» **Stored data**:
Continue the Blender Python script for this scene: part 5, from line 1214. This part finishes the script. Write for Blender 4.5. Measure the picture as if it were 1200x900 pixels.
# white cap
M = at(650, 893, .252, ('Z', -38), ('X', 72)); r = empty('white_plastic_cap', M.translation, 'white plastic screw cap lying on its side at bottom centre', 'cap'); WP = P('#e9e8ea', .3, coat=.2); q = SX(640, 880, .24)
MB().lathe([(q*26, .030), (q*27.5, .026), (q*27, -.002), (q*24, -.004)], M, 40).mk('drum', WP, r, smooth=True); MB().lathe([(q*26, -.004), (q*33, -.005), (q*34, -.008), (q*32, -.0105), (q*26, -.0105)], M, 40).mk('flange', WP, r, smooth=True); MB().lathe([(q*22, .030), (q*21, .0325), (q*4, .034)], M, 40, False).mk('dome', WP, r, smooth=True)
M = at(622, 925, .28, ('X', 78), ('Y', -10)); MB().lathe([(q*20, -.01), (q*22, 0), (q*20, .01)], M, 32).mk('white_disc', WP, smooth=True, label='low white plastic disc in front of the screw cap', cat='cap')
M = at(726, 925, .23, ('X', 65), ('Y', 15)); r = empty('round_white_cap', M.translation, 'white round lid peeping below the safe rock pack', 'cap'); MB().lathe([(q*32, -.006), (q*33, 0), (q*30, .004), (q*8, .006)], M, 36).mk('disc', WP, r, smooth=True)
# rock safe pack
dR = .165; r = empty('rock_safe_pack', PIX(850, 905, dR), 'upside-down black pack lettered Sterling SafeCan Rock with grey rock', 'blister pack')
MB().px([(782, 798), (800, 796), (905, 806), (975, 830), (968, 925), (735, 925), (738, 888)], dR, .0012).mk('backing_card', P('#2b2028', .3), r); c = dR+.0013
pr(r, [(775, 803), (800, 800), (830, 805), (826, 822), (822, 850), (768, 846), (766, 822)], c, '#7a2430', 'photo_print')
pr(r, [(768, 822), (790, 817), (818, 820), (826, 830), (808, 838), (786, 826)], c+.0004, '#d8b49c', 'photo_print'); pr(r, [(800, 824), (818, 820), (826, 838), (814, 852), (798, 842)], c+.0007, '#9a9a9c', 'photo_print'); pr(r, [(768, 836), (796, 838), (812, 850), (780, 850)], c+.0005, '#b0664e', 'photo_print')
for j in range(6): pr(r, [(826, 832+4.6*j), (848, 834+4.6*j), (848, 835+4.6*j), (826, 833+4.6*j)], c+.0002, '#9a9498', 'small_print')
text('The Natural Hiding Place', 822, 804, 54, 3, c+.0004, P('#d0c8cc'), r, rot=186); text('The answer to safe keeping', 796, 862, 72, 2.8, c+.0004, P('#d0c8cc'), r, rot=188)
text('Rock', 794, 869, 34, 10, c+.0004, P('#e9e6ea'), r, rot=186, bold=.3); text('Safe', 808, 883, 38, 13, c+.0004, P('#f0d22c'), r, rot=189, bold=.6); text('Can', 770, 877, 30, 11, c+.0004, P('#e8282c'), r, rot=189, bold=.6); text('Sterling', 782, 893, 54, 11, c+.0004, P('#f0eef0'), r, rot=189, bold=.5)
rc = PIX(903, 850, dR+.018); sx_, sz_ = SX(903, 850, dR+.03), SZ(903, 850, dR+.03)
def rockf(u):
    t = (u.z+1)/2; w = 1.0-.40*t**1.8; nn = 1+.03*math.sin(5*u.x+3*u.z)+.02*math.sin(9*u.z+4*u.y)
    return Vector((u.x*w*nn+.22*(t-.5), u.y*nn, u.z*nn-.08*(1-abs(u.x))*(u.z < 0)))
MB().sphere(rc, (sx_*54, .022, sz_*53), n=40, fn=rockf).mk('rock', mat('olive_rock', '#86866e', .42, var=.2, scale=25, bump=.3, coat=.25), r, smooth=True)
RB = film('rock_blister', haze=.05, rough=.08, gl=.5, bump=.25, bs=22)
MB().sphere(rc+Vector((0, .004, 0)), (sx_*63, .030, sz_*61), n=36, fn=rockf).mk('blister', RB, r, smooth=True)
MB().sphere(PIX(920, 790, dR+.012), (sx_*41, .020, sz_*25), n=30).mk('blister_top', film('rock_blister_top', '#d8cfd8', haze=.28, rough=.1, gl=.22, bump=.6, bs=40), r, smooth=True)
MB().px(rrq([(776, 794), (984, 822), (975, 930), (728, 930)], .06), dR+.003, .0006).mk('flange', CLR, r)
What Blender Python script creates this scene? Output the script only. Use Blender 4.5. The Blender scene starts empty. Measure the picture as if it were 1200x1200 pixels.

» **Written exercise**:
Report only the number of lines in the listing that contain the word "Measure".

» **Finished answer**:
2